Unanimiteit blijft evenwel de algemene regel voor gevoelige domeinen zoals:

het aannemen van het meerjarig financieel kader van de EU;

belastingharmonisatie (directe belastingen);

sociale zekerheid en sociale bescherming;

grensoverschrijdende aspecten van familierecht;

Daarnaast moeten toetreding van nieuwe landen tot de EU en herzieningen van de verdragen worden goedgekeurd door alle EU-landen.

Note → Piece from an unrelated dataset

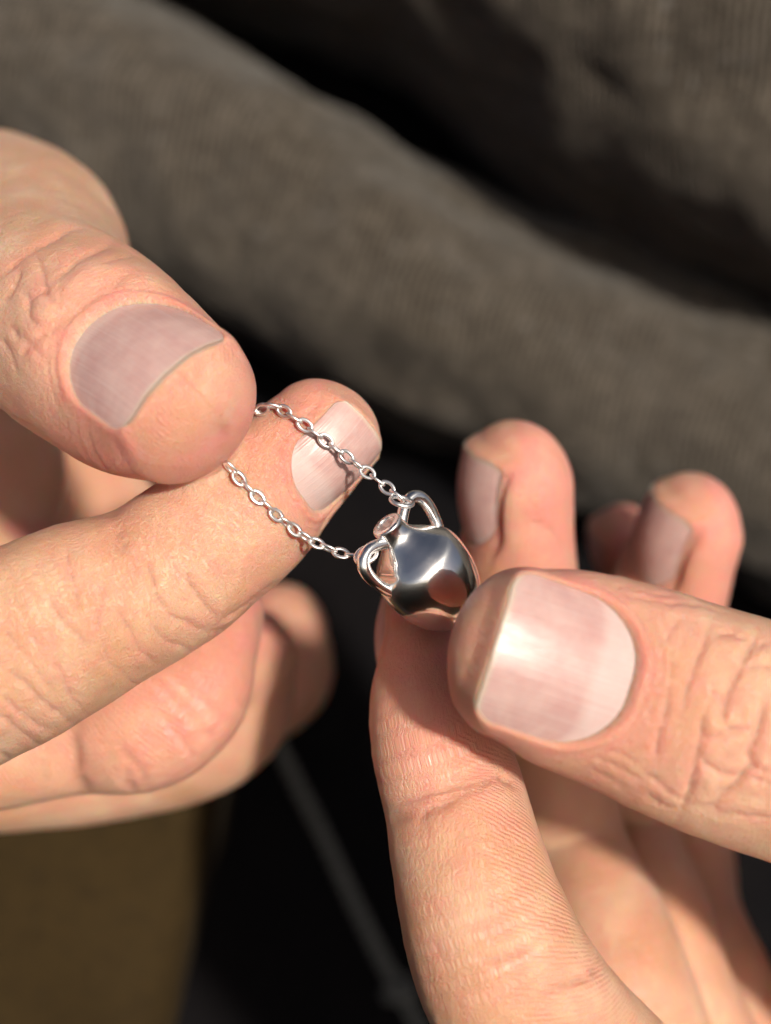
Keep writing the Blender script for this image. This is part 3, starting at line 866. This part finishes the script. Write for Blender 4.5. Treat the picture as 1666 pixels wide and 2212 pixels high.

BREDER GEBRUIK VAN DE GEWONE WETGEVINGSPROCEDURE

Door het Verdrag van Lissabon worden veertig nieuwe rechtsgrondslagen (beleidsterreinen die een grond hebben in verdragsbepalingen), in het bijzonder op het gebied van justitie, vrijheid en veiligheid, en landbouw, toegevoegd aan het toepassingsgebied van de gewone wetgevingsprocedure, vroeger bekend als de medebeslissingsprocedure. Die procedure is nu van toepassing op de meeste onderwerpen waarover de Raad van de Europese Unie beslist met gekwalificeerde meerderheid van stemmen.

Wijzigingen

De uitbreiding van het toepassingsgebied van stemming met gekwalificeerde meerderheid heeft een aantal wijzigingen ondergaan, in het bijzonder op het gebied van justitiële samenwerking in strafzaken (artikel 82 en 83 van het Verdrag betreffende de werking van de Europese Unie — VWEU) en sociale bescherming van migrerende werknemers (artikel 48 VWEU).

Op die gebieden heeft het Verdrag van Lissabon „remclausules” geïntroduceerd waarmee kan worden afgeweken van de gewone wetgevingsprocedure, als een land oordeelt dat de fundamentele beginselen van zijn socialezekerheidsstelsel of strafrechtsysteem worden bedreigd door wetgeving die in behandeling is.

Het Verdrag van Lissabon heeft ook „overbruggingsclausules” geïntroduceerd om over te gaan van een stemming met unanimiteit naar een stemming met gekwalificeerde meerderheid voor het aannemen van een wet op een bepaald gebied.